Why Geospatial AI Matters for Bhutan
Geospatial AI can be particularly useful for a country like Bhutan because physical terrain makes ground-level monitoring difficult and expensive. Satellite data can help fill that gap by covering large and remote areas more consistently.
In agriculture, Earth observation can help track crop health, soil moisture, land use and climate stress. In forestry, it can support biodiversity monitoring, carbon accounting and forest cover assessment. In hydropower, satellite-based analysis can help monitor catchment areas, water resources, sediment risks and infrastructure exposure.
Disaster resilience is another important area. Bhutan is vulnerable to landslides, floods, glacial lake outburst risks and climate-related hazards. Satellite intelligence can support early warning, risk mapping and post-disaster assessment, particularly in areas that are hard to access quickly.
The partnership also aligns with Bhutan’s broader digital transformation goals. Yang Khor has described the collaboration as supportive of Bhutan’s 13th Five Year Plan and National Digital Strategy, particularly by strengthening in-country technology capabilities and creating skilled employment in geospatial technologies.
India-Bhutan Space Cooperation Has Been Building for Years
The new commercial partnership sits within a wider history of Bhutan satellite cooperation with India. In 2020, India and Bhutan signed a memorandum of understanding on cooperation in the peaceful uses of outer space. The agreement covered areas such as Earth observation, satellite communication, satellite navigation, space science and the developmental application of space technology.
In 2021, Bhutan’s Department of Information Technology and Telecom and the Indian Space Research Organisation signed an implementing arrangement to jointly develop a small satellite for Bhutan. That cooperation led to the India-Bhutan SAT, which was launched by ISRO in November 2022.
India has also supported capacity building for Bhutanese engineers and space-sector officials. In 2024, the two countries held the first meeting of the Bhutan-India Joint Working Group on Space Cooperation in Thimphu. That meeting reviewed ongoing cooperation and discussed the roadmap under the Joint Plan of Action on Space Cooperation, signed during Prime Minister Narendra Modi’s state visit to Bhutan in March 2024.

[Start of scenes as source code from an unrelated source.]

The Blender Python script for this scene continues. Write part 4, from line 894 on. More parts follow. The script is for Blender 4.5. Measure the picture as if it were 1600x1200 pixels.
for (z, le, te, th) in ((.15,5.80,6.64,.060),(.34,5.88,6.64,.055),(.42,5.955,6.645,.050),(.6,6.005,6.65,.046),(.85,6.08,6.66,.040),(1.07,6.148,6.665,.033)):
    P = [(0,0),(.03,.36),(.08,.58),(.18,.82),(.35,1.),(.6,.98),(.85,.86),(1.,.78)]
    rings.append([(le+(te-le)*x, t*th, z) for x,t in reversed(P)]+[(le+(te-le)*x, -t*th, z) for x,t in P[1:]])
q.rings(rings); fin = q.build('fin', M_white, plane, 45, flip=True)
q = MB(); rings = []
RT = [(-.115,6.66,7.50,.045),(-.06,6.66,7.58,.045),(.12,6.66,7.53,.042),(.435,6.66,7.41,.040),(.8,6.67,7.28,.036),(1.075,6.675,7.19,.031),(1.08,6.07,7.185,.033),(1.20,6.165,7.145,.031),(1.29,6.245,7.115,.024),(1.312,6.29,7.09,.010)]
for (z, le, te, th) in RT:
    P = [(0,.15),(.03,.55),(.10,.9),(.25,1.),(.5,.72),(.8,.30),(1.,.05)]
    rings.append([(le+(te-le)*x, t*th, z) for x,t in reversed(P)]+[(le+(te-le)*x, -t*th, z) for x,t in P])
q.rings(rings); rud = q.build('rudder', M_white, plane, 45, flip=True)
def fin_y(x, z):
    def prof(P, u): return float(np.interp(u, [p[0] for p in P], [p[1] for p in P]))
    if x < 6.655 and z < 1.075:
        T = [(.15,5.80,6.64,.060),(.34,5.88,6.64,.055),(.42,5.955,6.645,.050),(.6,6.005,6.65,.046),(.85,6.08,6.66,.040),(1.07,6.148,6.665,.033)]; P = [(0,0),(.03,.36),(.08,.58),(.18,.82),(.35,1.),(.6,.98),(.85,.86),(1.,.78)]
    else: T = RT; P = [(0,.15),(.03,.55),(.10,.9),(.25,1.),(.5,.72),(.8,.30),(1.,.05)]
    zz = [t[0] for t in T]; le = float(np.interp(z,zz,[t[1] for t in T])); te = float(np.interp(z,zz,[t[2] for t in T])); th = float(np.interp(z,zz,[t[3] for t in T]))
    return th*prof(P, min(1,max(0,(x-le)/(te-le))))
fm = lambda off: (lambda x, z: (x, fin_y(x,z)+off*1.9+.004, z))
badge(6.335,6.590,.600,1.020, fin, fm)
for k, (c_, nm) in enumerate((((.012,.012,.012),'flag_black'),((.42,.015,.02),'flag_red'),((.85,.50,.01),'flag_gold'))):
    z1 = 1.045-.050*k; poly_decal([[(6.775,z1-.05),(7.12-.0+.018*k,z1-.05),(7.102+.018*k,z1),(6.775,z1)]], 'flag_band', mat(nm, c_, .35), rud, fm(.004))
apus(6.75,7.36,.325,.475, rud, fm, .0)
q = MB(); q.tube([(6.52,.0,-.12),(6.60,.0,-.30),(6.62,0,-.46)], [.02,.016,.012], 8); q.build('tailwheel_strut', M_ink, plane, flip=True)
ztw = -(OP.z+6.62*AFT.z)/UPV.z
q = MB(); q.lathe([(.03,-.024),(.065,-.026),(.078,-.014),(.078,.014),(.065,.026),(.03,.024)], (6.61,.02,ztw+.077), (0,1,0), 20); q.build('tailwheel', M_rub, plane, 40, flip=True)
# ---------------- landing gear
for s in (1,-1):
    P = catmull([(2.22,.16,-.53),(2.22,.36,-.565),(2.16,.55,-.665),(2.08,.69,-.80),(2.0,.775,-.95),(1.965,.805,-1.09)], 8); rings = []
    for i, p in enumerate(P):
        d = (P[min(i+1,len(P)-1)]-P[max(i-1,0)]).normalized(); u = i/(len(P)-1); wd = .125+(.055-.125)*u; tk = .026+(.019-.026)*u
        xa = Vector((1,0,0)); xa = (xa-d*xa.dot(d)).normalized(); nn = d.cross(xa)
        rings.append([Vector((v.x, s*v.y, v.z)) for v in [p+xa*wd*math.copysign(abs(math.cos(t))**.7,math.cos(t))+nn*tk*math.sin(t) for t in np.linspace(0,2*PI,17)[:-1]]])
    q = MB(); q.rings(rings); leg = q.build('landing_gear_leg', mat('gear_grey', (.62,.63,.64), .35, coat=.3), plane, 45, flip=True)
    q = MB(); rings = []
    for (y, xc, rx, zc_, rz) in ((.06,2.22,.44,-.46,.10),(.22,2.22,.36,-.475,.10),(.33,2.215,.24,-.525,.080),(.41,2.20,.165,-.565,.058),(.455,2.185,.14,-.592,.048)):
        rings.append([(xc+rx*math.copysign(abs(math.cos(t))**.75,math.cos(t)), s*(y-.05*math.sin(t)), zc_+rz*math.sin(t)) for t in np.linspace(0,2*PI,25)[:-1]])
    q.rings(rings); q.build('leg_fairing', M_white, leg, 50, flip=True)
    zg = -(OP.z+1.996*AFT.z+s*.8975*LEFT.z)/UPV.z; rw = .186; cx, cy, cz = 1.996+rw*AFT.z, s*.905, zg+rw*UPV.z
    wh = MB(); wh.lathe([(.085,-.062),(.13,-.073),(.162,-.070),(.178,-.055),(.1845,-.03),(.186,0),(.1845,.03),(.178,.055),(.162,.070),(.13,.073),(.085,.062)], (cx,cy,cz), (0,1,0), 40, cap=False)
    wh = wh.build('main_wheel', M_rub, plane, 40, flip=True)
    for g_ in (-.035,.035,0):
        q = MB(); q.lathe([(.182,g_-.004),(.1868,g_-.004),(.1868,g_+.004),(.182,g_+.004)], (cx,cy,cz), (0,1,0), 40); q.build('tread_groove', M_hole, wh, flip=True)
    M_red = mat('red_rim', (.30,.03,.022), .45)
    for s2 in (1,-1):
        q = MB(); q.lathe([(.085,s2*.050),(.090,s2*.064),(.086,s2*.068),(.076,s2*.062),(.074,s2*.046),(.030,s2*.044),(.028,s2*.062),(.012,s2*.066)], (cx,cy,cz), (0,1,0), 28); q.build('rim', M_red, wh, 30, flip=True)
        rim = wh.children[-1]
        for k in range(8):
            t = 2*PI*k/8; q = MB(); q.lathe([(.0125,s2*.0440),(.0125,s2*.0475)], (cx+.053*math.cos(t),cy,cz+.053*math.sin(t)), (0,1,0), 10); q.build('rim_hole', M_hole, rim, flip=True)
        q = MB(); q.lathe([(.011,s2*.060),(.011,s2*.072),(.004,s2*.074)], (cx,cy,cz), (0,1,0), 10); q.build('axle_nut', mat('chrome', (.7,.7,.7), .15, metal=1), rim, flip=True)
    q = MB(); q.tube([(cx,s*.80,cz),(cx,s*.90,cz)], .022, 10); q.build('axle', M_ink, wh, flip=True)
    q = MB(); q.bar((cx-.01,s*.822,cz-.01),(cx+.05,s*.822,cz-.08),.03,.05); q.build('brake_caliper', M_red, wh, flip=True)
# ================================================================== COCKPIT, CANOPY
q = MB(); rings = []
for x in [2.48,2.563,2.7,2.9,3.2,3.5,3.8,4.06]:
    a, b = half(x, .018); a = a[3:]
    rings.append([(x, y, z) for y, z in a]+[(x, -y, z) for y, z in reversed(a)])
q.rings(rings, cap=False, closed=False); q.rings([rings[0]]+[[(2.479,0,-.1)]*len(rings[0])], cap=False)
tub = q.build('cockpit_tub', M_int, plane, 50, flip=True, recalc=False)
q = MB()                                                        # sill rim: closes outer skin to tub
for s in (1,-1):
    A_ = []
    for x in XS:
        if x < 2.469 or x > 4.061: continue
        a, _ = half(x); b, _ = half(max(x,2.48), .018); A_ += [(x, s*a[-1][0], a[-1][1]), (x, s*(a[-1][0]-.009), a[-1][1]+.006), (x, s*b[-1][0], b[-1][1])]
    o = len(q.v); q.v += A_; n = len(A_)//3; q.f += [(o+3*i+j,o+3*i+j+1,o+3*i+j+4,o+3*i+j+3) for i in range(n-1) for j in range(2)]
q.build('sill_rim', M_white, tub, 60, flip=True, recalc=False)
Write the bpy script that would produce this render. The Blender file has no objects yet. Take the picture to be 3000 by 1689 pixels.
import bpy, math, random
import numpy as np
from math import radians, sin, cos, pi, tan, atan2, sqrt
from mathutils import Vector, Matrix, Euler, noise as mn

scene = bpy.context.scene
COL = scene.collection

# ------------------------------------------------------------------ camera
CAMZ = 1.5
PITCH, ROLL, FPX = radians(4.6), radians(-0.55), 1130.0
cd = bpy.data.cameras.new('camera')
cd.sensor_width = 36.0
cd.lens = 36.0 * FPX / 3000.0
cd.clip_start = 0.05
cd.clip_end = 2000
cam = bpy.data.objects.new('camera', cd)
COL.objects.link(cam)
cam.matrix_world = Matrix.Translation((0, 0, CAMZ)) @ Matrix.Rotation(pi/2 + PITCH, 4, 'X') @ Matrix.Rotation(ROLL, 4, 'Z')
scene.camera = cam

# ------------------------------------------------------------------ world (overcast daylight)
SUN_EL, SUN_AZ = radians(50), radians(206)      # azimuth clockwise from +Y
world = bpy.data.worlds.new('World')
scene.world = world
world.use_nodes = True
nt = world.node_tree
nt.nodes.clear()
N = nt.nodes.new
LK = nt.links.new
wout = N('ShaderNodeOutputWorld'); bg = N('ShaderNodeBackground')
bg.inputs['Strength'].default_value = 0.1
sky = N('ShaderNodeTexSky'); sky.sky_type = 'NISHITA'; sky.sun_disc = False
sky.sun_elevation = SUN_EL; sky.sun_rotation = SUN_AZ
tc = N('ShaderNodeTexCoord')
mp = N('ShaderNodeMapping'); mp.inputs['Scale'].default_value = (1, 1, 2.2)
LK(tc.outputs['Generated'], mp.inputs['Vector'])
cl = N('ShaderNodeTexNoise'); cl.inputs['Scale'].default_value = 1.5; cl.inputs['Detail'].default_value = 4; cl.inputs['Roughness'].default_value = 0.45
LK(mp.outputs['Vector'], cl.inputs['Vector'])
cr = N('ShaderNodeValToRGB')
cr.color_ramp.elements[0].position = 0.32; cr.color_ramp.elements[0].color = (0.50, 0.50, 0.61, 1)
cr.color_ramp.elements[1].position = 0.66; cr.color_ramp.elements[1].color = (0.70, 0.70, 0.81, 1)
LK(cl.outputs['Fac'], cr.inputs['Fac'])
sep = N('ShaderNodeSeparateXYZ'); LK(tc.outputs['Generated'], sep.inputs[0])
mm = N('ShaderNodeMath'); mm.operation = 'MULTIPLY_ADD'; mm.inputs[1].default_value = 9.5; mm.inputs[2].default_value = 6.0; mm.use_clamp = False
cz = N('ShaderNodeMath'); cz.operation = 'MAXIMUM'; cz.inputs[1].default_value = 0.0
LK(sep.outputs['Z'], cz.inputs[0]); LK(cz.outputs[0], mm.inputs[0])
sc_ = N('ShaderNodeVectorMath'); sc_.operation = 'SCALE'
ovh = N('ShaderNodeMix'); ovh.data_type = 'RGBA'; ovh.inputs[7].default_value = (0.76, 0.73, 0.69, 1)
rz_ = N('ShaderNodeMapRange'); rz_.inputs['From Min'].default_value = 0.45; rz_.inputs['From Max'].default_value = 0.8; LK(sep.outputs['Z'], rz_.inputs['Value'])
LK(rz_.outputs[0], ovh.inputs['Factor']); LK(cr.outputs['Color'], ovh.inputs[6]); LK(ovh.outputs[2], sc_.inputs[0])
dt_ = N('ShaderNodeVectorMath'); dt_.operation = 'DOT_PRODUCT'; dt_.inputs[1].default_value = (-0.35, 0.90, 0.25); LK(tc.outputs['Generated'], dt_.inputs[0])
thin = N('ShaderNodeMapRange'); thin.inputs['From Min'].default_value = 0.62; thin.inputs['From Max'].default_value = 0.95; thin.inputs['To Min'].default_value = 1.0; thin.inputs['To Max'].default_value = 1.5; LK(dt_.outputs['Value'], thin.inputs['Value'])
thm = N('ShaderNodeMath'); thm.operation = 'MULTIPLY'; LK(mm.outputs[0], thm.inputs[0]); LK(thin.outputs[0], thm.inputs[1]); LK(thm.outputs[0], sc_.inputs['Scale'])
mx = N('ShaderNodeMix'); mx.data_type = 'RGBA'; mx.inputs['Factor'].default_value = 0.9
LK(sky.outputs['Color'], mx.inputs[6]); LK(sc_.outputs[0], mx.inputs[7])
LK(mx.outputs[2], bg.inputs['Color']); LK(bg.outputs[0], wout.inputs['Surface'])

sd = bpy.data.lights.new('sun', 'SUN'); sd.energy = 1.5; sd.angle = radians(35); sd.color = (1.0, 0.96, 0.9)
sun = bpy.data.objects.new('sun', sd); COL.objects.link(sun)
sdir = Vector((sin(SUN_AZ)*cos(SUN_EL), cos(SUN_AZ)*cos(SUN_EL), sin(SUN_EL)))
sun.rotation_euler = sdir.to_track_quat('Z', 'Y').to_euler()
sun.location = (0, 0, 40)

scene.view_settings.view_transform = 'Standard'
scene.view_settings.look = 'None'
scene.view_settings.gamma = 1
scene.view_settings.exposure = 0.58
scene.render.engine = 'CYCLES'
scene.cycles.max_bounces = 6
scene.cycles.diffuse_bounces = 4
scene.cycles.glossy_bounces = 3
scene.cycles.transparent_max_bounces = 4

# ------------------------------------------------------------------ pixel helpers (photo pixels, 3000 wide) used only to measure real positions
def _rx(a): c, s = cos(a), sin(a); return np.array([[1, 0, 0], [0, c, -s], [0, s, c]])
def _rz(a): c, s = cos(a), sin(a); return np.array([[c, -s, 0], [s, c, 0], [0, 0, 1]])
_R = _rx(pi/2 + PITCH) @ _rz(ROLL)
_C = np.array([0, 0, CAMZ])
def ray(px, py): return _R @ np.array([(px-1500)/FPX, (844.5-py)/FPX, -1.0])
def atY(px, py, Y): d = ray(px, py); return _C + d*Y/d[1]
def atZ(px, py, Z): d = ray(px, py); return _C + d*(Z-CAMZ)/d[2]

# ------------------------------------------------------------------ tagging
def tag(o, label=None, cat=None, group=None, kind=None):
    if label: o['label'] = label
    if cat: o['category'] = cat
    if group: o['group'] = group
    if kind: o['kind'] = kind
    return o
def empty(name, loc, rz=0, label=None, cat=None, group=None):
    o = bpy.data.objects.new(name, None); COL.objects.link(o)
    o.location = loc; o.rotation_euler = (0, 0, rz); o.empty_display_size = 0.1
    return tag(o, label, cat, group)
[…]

As part of that cooperation, ISRO also allocated additional bandwidth to Bhutan on the South Asia Satellite. These steps show that the relationship has moved from diplomatic intent to infrastructure, training and now commercial applications.
IN-SPACe and India’s Private Space Push
The role of IN-SPACe is important because India is trying to bring private companies into its space ecosystem. IN-SPACe, or the Indian National Space Promotion and Authorisation Centre, is India’s space-sector regulator and promoter for private participation.
SatSure is part of this wider shift. The Bengaluru-based company works in Earth observation, geospatial analytics and decision intelligence. It recently received a ₹24.6 crore grant from IN-SPACe under the Technology Adoption Fund to build Dhaarini, described as India’s first sovereign Earth intelligence backbone. The project is aimed at developing large Earth observation models using satellite and drone data.
That broader capability matters for regional partnerships because Indian space-tech firms are now moving beyond building satellites or processing images. They are trying to create decision-support systems that can be used by governments, financial institutions, infrastructure planners and climate-risk managers.
The Bhutan partnership is therefore not an isolated business deal. It reflects India’s effort to export or share space-enabled governance tools with trusted partners, particularly in South Asia.
Strategic Value for India-Bhutan Relations
India-Bhutan relations have traditionally centred on hydropower, trade, security, education and development assistance. Space technology now adds a newer pillar to that relationship.
For Bhutan, India provides access to technical expertise, satellite infrastructure, training and private-sector innovation. For India, Bhutan offers a trusted partner in a strategically sensitive Himalayan region where climate, water, infrastructure and connectivity are all important.
The Bhutan-India space tech partnership also helps both countries present technology cooperation as development-oriented. The stated focus is not military surveillance, but sustainable development, environmental monitoring, disaster resilience and public-sector decision-making.
That distinction matters. In a region where space technology can sometimes be viewed through a security lens, India and Bhutan are framing their cooperation around practical public benefit.
From Space Data to Ground Decisions
The real test of the SatSure Yang Khor partnership will be whether satellite intelligence can be converted into tools that Bhutanese institutions actually use. Space data becomes valuable only when it helps officials, farmers, planners and businesses make better decisions.
For example, a forestry agency may need alerts on changes in forest cover. Hydropower planners may need catchment-level risk analysis. Disaster-management authorities may need near-real-time information after heavy rain or landslides. Farmers may need crop stress indicators that can support timely interventions.
If implemented well, the partnership could help Bhutan build domestic capacity in geospatial AI rather than relying only on external analysis. Yang Khor’s local presence and SatSure’s Earth observation expertise could make that combination useful.
A Carefully Expanding Space Partnership
The Bhutan-India space tech partnership is still developing, but the direction is clear. What began with government-to-government space cooperation has now expanded into private-sector collaboration, applied satellite intelligence and geospatial AI.
The latest SatSure Yang Khor partnership shows how India-Bhutan relations are adapting to new technological priorities. It also shows how space technology can be used for everyday governance, from forests and farms to hydropower and disaster response.
For Bhutan, the opportunity lies in using satellite intelligence to support sustainable development without weakening its environmental priorities. For India, the partnership strengthens its role as a regional space technology partner and demonstrates the growing reach of its private space sector.
The next phase will depend on delivery. If the collaboration produces practical tools for public agencies and enterprises, it could become a model for how South Asian countries use Earth observation and AI for climate resilience, infrastructure planning and long-term development.